To continue the Mumedy family history, I will move on to Leona as she was well qualified as clerk for the different attorneys in Carter County and went on to Missoula, Montana to work for an attorney and also for the CCCs.

She reported that in 1941 she was transferred to San Bernardino, California to be secretary to the Commanding General of the Mira Loma Quartermaster Depot. Remember, World War II was in progress and this base supplied all the merchandise for the Los Angeles port serving China, Burma, India, and other depots of Europe.

After the war, a teletype came to recruit court reporters to go to Washington D.C. Leona and eight other court reporters from various states were privileged to attend.

“This was a real experience for me and Washington was beautiful in cherry blossom time, I was truly in another world from the sod house in Ekalaka,” she wrote.

While in Washington, D.C. a teletype came to the state department asking for fifty court reporters to go to Germany for the War Crimes trials. Leona and Mary Lou Humphries (unknown to me) took the test. Both qualified and made the decision to go to Germany.

Leona has a two and a half page article in Shifting Scenes Vol. III, pages 332-334, about this experience.

She wrote in 1981:

“The War Crimes trials in Germany may not have a place in history of Carter County, but they are history. They were held from October 1945 to March 1947 in Dachau and Nuremberg. Since this was over 3 decades ago anyone under 40 years old does not know what the trials were about.

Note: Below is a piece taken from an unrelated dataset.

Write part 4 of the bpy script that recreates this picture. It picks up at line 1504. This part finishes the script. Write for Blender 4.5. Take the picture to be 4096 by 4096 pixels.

Briefly, when Hitler took over Germany, all those who opposed Nazism were placed in concentration camps and used as forced labor in the factories: These were doctors, teachers, nurses, executives, etc. The better educated people who didn’t conform to Nazism.”

Leona gives some statistics on these concentration camps, and again I quote her article:

“War was declared December 8, 1941 and before the camps were liberated in May 1945, over six million people were exterminated at Auschwitz and over 240,000 exterminated at Dachau. This included the Jews, mentally ill, retarded, handicapped and old. 50,000 Russian children were destroyed. Five million Russians were shipped to Germany in cattle cars to work at forced labor and put in camps.”

In her article which covers about a page, she gives her description of how these people were treated and killed. It is too long to print here and almost too terrible to believe.

She tells of her trip to Germany where they stayed and journeys to different places and towns while working there. There were eight courts and judges with one each from France, Britain, Russia, and the United States. The jury was made up of American officers who sat on the bench, seven to nine in each trial. It was here that she met Gordon O. Berg, former county attorney of Ekalaka, and it was like “old home week” to see him. Gordon O. Berg was Carter County Attorney from January 1937 to February 1942.

Leona traveled to Paris, London, Ireland, Scotland, Norway and Amsterdam. She sent 500 tulips to her cousin Elsie Stenseth in Ekalaka to distribute them around town, but they never arrived.

After returning to the states she married William Miller, an attorney, in June 1950. She had met him in Germany. They made their home in Maysville, Kentucky.

My thoughts

We need to be reminded and know how one man (Adolf Hitler) with his propaganda machine and control of the military brought the destruction and death to the world during this time. Thanks to the sacrifice of the U.S.A., including many brave Carter County servicemen and women, all this was defeated.

Ekalaka and Carter County may be “at the end of the world,” but two individuals, Leona Mumedy and Gordon O. Berg, made international history there in Germany. From sod house and homestead days to world history.